In order to give, at one and the same moment, the double idea of a letter and a word, I chose a letter which had some resemblance to the form I intended it to express, and gave it the significance of an entire word. For [{328}] this purpose I fixed upon the letter O, and made her understand that this letter signified mouth, in fact it is one of the four letters which express the word in Flemish—mond, mouth. Afterward I took a double o(00), which are the first letters in the Flemish, oog, eye. One O, then, signified mouth; two meant eyes. The lesson was easy; she caught it in a moment; and thus, with two words and two ideas attached to them, her dictionary was commenced. It was quite possible, however, that as these letters represented, to a certain extent, the objects of which they were the expression, she might fall into the error of supposing that all letters did the same; and in order to prevent this mistake, I immediately added the letter R to her collection.

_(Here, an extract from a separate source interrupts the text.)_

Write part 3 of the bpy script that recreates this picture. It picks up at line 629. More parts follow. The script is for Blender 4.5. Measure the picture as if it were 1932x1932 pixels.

This not only became a new acquisition for her dictionary, but, by forming with the two previous letters the Flemish word oor (ear), it became an easy transition between the natural expression dependent on the form, which she had already acquired, and the arbitrary, dependent on the spelling, which it was my object she should acquire. Proceeding on this principle, and always taking care to commence the lesson from a point already known, we lessened the difficulties, and made rapid progress. A cap, an apron, a ribbon, or gown, always interest the sex; and, like any other girl, Anna valued them extremely. I took care likewise often to choose words expressive of anything she liked, especially to eat; and it was by the proper use of these words that she first convinced me how completely she had seized upon the meaning of my lessons. Whenever she was desirous of obtaining any little dainty, she used to point to the word in her collection; and of course it was given to her immediately. Poor child! her joy, when she found she could really make herself understood, was very touching; and her surprise was nearly equal to her joy.